## STATED EXERCISE:
Copy each line exactly.

══════

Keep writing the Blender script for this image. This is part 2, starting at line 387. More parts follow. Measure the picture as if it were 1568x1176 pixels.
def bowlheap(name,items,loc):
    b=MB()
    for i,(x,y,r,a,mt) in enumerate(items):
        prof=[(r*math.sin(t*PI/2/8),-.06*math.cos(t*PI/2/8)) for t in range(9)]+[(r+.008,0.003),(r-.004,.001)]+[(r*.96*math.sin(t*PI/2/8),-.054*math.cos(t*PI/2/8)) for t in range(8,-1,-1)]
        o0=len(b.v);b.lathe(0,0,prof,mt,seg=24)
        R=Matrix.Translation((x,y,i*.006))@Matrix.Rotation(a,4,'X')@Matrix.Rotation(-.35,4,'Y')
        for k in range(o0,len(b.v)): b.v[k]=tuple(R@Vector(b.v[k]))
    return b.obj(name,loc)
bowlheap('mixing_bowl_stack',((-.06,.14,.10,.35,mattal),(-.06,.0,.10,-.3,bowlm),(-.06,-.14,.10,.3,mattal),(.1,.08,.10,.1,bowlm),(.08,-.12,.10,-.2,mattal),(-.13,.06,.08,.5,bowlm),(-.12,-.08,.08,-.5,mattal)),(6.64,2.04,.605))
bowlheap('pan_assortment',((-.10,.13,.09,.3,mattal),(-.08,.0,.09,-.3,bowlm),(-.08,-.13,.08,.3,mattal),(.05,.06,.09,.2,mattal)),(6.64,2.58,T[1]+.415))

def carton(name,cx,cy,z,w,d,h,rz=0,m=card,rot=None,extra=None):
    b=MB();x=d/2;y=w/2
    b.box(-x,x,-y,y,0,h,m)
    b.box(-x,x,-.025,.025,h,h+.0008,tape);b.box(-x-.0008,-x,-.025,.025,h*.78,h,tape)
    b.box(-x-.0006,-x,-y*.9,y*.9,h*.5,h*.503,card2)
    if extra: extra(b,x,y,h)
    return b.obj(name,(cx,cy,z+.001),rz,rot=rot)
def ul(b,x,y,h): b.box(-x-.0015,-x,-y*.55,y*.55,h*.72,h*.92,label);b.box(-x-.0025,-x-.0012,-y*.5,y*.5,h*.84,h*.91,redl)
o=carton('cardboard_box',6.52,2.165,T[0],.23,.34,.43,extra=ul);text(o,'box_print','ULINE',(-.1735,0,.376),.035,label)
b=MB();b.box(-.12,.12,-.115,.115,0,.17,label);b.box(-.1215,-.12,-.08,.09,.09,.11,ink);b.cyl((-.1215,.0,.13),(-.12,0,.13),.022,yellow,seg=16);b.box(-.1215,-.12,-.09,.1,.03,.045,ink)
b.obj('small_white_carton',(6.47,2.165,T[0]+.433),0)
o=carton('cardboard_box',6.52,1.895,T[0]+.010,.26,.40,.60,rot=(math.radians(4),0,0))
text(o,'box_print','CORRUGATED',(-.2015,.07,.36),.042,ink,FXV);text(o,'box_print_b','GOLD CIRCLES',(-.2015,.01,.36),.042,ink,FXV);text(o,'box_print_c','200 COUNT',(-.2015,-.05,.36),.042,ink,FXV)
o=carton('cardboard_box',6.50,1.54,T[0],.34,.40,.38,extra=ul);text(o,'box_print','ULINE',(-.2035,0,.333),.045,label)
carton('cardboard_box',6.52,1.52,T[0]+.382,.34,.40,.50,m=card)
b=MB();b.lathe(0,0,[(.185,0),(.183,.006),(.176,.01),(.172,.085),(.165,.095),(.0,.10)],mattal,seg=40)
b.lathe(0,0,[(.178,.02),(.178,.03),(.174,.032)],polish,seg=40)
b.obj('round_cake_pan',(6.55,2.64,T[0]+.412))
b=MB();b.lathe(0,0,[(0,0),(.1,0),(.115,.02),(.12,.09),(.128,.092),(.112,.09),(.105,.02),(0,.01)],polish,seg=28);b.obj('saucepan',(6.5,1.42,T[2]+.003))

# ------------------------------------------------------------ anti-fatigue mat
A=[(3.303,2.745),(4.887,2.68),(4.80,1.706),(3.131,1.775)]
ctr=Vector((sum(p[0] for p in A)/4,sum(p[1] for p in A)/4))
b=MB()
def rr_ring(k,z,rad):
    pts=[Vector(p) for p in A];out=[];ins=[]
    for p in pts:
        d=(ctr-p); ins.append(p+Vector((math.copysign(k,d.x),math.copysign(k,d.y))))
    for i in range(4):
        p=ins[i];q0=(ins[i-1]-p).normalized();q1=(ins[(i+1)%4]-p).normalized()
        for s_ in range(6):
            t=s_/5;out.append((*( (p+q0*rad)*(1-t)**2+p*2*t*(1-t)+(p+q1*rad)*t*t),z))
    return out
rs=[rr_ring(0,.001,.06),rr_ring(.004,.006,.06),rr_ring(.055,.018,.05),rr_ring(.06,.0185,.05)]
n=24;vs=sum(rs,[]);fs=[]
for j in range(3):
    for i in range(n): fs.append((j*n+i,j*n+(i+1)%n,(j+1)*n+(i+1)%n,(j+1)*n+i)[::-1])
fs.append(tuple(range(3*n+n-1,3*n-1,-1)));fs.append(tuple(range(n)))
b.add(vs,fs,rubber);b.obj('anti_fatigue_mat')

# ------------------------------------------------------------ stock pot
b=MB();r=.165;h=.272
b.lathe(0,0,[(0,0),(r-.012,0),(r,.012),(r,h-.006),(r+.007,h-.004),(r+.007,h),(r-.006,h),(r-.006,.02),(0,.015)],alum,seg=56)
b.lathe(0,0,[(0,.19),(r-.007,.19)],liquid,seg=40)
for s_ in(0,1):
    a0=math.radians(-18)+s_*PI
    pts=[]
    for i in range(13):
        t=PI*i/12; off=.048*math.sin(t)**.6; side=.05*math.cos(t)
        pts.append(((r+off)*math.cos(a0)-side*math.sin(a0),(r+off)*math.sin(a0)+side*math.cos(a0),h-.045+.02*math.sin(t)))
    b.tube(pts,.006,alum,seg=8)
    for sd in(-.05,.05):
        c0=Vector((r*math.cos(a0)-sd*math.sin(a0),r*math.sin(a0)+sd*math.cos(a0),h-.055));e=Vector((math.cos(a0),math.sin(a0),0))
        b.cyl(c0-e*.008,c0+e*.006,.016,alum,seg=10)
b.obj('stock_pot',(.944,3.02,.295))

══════

## EXERCISE OUTPUT:
Keep writing the Blender script for this image. This is part 2, starting at line 387. More parts follow. Measure the picture as if it were 1568x1176 pixels.
def bowlheap(name,items,loc):
    b=MB()
    for i,(x,y,r,a,mt) in enumerate(items):
        prof=[(r*math.sin(t*PI/2/8),-.06*math.cos(t*PI/2/8)) for t in range(9)]+[(r+.008,0.003),(r-.004,.001)]+[(r*.96*math.sin(t*PI/2/8),-.054*math.cos(t*PI/2/8)) for t in range(8,-1,-1)]
        o0=len(b.v);b.lathe(0,0,prof,mt,seg=24)
        R=Matrix.Translation((x,y,i*.006))@Matrix.Rotation(a,4,'X')@Matrix.Rotation(-.35,4,'Y')
        for k in range(o0,len(b.v)): b.v[k]=tuple(R@Vector(b.v[k]))
    return b.obj(name,loc)
bowlheap('mixing_bowl_stack',((-.06,.14,.10,.35,mattal),(-.06,.0,.10,-.3,bowlm),(-.06,-.14,.10,.3,mattal),(.1,.08,.10,.1,bowlm),(.08,-.12,.10,-.2,mattal),(-.13,.06,.08,.5,bowlm),(-.12,-.08,.08,-.5,mattal)),(6.64,2.04,.605))
bowlheap('pan_assortment',((-.10,.13,.09,.3,mattal),(-.08,.0,.09,-.3,bowlm),(-.08,-.13,.08,.3,mattal),(.05,.06,.09,.2,mattal)),(6.64,2.58,T[1]+.415))

def carton(name,cx,cy,z,w,d,h,rz=0,m=card,rot=None,extra=None):
    b=MB();x=d/2;y=w/2
    b.box(-x,x,-y,y,0,h,m)
    b.box(-x,x,-.025,.025,h,h+.0008,tape);b.box(-x-.0008,-x,-.025,.025,h*.78,h,tape)
    b.box(-x-.0006,-x,-y*.9,y*.9,h*.5,h*.503,card2)
    if extra: extra(b,x,y,h)
    return b.obj(name,(cx,cy,z+.001),rz,rot=rot)
def ul(b,x,y,h): b.box(-x-.0015,-x,-y*.55,y*.55,h*.72,h*.92,label);b.box(-x-.0025,-x-.0012,-y*.5,y*.5,h*.84,h*.91,redl)
o=carton('cardboard_box',6.52,2.165,T[0],.23,.34,.43,extra=ul);text(o,'box_print','ULINE',(-.1735,0,.376),.035,label)
b=MB();b.box(-.12,.12,-.115,.115,0,.17,label);b.box(-.1215,-.12,-.08,.09,.09,.11,ink);b.cyl((-.1215,.0,.13),(-.12,0,.13),.022,yellow,seg=16);b.box(-.1215,-.12,-.09,.1,.03,.045,ink)
b.obj('small_white_carton',(6.47,2.165,T[0]+.433),0)
o=carton('cardboard_box',6.52,1.895,T[0]+.010,.26,.40,.60,rot=(math.radians(4),0,0))
text(o,'box_print','CORRUGATED',(-.2015,.07,.36),.042,ink,FXV);text(o,'box_print_b','GOLD CIRCLES',(-.2015,.01,.36),.042,ink,FXV);text(o,'box_print_c','200 COUNT',(-.2015,-.05,.36),.042,ink,FXV)
o=carton('cardboard_box',6.50,1.54,T[0],.34,.40,.38,extra=ul);text(o,'box_print','ULINE',(-.2035,0,.333),.045,label)
carton('cardboard_box',6.52,1.52,T[0]+.382,.34,.40,.50,m=card)
b=MB();b.lathe(0,0,[(.185,0),(.183,.006),(.176,.01),(.172,.085),(.165,.095),(.0,.10)],mattal,seg=40)
b.lathe(0,0,[(.178,.02),(.178,.03),(.174,.032)],polish,seg=40)
b.obj('round_cake_pan',(6.55,2.64,T[0]+.412))
b=MB();b.lathe(0,0,[(0,0),(.1,0),(.115,.02),(.12,.09),(.128,.092),(.112,.09),(.105,.02),(0,.01)],polish,seg=28);b.obj('saucepan',(6.5,1.42,T[2]+.003))

# ------------------------------------------------------------ anti-fatigue mat
A=[(3.303,2.745),(4.887,2.68),(4.80,1.706),(3.131,1.775)]
ctr=Vector((sum(p[0] for p in A)/4,sum(p[1] for p in A)/4))
b=MB()
def rr_ring(k,z,rad):
    pts=[Vector(p) for p in A];out=[];ins=[]
    for p in pts:
        d=(ctr-p); ins.append(p+Vector((math.copysign(k,d.x),math.copysign(k,d.y))))
    for i in range(4):
        p=ins[i];q0=(ins[i-1]-p).normalized();q1=(ins[(i+1)%4]-p).normalized()
        for s_ in range(6):
            t=s_/5;out.append((*( (p+q0*rad)*(1-t)**2+p*2*t*(1-t)+(p+q1*rad)*t*t),z))
    return out
rs=[rr_ring(0,.001,.06),rr_ring(.004,.006,.06),rr_ring(.055,.018,.05),rr_ring(.06,.0185,.05)]
n=24;vs=sum(rs,[]);fs=[]
for j in range(3):
    for i in range(n): fs.append((j*n+i,j*n+(i+1)%n,(j+1)*n+(i+1)%n,(j+1)*n+i)[::-1])
fs.append(tuple(range(3*n+n-1,3*n-1,-1)));fs.append(tuple(range(n)))
b.add(vs,fs,rubber);b.obj('anti_fatigue_mat')

# ------------------------------------------------------------ stock pot
b=MB();r=.165;h=.272
b.lathe(0,0,[(0,0),(r-.012,0),(r,.012),(r,h-.006),(r+.007,h-.004),(r+.007,h),(r-.006,h),(r-.006,.02),(0,.015)],alum,seg=56)
b.lathe(0,0,[(0,.19),(r-.007,.19)],liquid,seg=40)
for s_ in(0,1):
    a0=math.radians(-18)+s_*PI
    pts=[]
    for i in range(13):
        t=PI*i/12; off=.048*math.sin(t)**.6; side=.05*math.cos(t)
        pts.append(((r+off)*math.cos(a0)-side*math.sin(a0),(r+off)*math.sin(a0)+side*math.cos(a0),h-.045+.02*math.sin(t)))
    b.tube(pts,.006,alum,seg=8)
    for sd in(-.05,.05):
        c0=Vector((r*math.cos(a0)-sd*math.sin(a0),r*math.sin(a0)+sd*math.cos(a0),h-.055));e=Vector((math.cos(a0),math.sin(a0),0))
        b.cyl(c0-e*.008,c0+e*.006,.016,alum,seg=10)
b.obj('stock_pot',(.944,3.02,.295))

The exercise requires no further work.